> _TASK_
Copy out every line that contains the word "picture".

> _RECORDS PROVIDED_

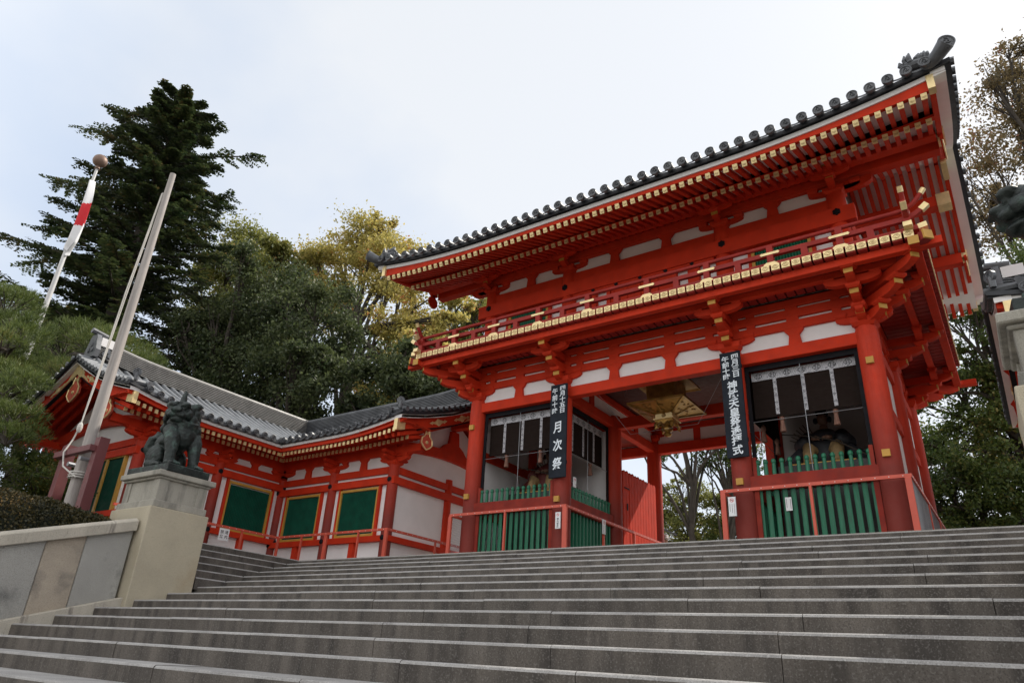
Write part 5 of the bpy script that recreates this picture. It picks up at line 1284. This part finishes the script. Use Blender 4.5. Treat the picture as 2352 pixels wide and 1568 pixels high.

==

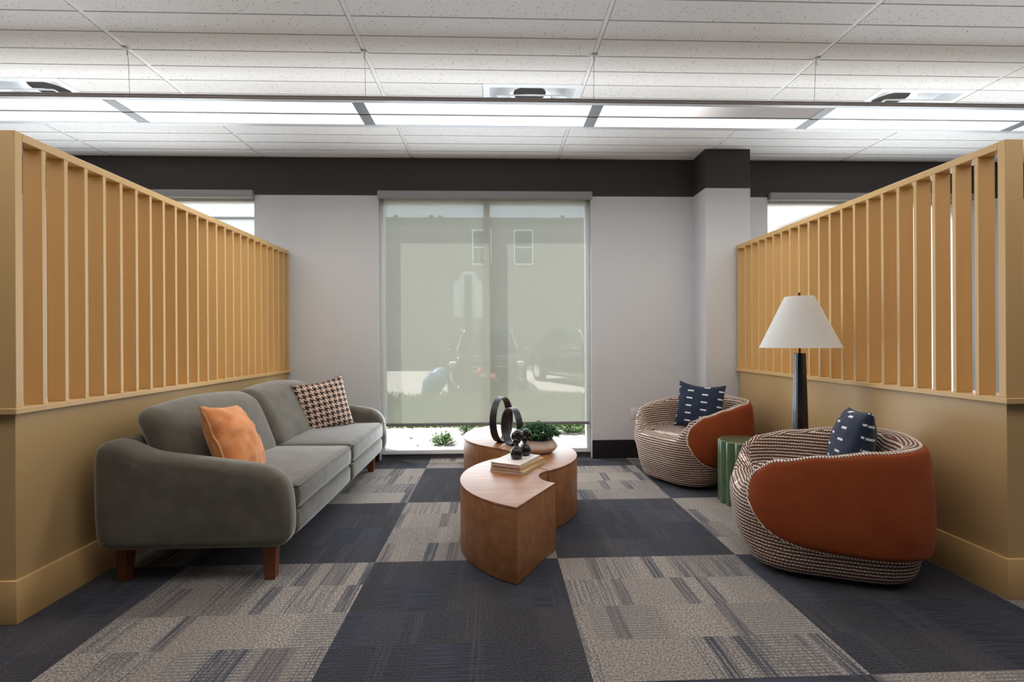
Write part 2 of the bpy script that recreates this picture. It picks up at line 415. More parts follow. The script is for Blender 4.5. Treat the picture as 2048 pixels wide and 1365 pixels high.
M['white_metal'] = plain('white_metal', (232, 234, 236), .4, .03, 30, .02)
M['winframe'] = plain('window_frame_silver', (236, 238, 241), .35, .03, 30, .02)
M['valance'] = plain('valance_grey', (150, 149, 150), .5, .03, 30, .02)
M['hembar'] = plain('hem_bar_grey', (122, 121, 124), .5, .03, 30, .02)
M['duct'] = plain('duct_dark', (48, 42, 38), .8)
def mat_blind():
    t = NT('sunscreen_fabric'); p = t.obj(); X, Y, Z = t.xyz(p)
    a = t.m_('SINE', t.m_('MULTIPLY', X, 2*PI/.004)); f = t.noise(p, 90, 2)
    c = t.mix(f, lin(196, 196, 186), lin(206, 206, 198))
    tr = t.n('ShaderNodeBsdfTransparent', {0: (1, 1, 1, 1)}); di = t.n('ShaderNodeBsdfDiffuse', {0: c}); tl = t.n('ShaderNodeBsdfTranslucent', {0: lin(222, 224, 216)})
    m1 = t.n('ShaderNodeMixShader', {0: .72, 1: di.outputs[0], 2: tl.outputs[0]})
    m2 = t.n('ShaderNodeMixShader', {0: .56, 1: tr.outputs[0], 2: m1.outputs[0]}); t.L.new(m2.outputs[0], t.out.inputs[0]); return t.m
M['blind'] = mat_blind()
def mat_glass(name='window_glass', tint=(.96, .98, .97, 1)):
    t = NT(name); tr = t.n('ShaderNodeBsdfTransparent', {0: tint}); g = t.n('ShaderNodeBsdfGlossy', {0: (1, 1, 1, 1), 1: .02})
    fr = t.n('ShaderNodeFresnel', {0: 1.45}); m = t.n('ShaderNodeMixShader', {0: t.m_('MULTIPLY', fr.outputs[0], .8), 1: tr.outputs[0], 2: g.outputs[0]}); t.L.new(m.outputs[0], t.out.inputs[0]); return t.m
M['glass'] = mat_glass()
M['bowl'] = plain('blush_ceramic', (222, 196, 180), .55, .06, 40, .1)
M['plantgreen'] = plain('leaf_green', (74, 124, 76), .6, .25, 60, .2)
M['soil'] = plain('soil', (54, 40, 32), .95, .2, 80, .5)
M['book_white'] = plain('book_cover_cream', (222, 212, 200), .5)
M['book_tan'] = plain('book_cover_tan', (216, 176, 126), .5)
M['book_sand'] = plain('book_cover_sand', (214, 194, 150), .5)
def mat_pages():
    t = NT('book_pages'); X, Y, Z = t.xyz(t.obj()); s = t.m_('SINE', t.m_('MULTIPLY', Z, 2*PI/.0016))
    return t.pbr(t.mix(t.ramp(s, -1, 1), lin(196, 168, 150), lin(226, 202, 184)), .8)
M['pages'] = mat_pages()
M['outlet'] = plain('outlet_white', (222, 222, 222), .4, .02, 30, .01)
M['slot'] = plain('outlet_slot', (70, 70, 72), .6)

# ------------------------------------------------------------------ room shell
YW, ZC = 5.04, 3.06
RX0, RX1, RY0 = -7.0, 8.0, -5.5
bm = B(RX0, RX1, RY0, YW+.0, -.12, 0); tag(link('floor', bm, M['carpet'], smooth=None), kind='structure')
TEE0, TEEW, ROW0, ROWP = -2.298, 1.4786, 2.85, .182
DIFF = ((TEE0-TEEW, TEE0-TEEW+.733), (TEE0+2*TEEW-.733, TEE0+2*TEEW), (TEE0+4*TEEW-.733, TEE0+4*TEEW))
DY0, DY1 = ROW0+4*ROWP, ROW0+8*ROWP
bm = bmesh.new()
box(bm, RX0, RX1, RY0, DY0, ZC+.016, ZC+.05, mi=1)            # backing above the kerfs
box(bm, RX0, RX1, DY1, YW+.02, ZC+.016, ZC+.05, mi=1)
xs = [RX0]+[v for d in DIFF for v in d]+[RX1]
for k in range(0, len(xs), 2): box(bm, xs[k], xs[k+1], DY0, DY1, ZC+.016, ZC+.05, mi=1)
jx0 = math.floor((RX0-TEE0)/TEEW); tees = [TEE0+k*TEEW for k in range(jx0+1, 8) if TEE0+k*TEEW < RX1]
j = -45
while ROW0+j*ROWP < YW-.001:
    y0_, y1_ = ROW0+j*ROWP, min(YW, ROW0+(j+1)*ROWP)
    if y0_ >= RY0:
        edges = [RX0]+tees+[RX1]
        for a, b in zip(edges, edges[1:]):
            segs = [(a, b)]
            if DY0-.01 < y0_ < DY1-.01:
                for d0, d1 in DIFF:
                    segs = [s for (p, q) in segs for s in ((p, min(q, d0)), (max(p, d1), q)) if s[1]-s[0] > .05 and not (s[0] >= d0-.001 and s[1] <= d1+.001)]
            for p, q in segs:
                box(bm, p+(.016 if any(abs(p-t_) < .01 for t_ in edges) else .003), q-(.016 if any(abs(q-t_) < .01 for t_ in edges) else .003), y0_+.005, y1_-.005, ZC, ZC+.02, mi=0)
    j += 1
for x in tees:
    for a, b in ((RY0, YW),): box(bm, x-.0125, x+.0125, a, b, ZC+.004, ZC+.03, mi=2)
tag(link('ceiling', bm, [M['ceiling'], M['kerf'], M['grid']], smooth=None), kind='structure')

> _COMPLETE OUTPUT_
Write part 5 of the bpy script that recreates this picture. It picks up at line 1284. This part finishes the script. Use Blender 4.5. Treat the picture as 2352 pixels wide and 1568 pixels high.
Write part 2 of the bpy script that recreates this picture. It picks up at line 415. More parts follow. The script is for Blender 4.5. Treat the picture as 2048 pixels wide and 1365 pixels high.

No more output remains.